Jim Collins, author of Good to Great, talks about the “First Who, Then What”, which elaborates on how the right people can be the most important asset, but the destination of a successful venture is defined by the WHO you have on board, leading to WHAT they will accomplish. Building and executing an IP program or strategy is no different – you have to have the right people. If you have stacked your venture with skills in executing and prosecuting IP, your ultimate portfolio will largely be defined by patents that were generated and prosecuted efficiently, yet the ultimate scope and view may have no defined strategic position.

The key core competency of a patent team is not just legal. It is the ability to apply the combination of legal, business, and technical skills to the venture from both the strategic and tactical perspective.

For smaller ventures I would ask: Do you have a mentor team, advisory board, or board member that has the skills to help strategically position your IP? While these individuals may not do the work they can steer smaller groups with restricted budgets to spend their efforts and filings costs in the best areas.

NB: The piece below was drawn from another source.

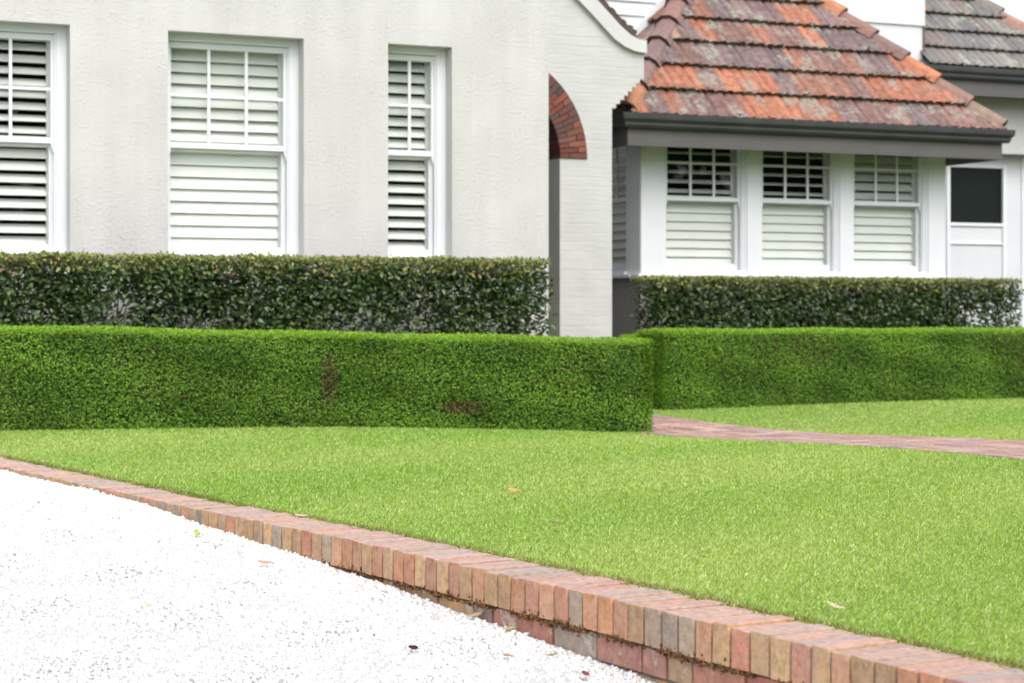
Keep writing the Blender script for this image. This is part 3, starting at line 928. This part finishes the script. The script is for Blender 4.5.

Do you have the WHO to get you where you need to be in order to have a protected competitive advantage in the market?

For medium and growing ventures I would ask: Do you have a team built to execute, and are you actively making time with your executive teams to ensure you are providing them guidance? Measuring a team on patent volume as the metric of progress needs to be supported by a measure of quality and scope as well.

For larger ventures with established teams I would ask: Do you have the leadership in both the businesses and IP groups to set the strategy that needs executed? Is the IP position part of the strategic planning cycle, and are KPIs in place to drive the right behavior for the IP team?

In summary, a tangible take-away for ventures is to really think about the HR aspect of your patent plans. Having the right people to define the strategic view on your team will be a key success factor in your final portfolio position, regardless of venture size.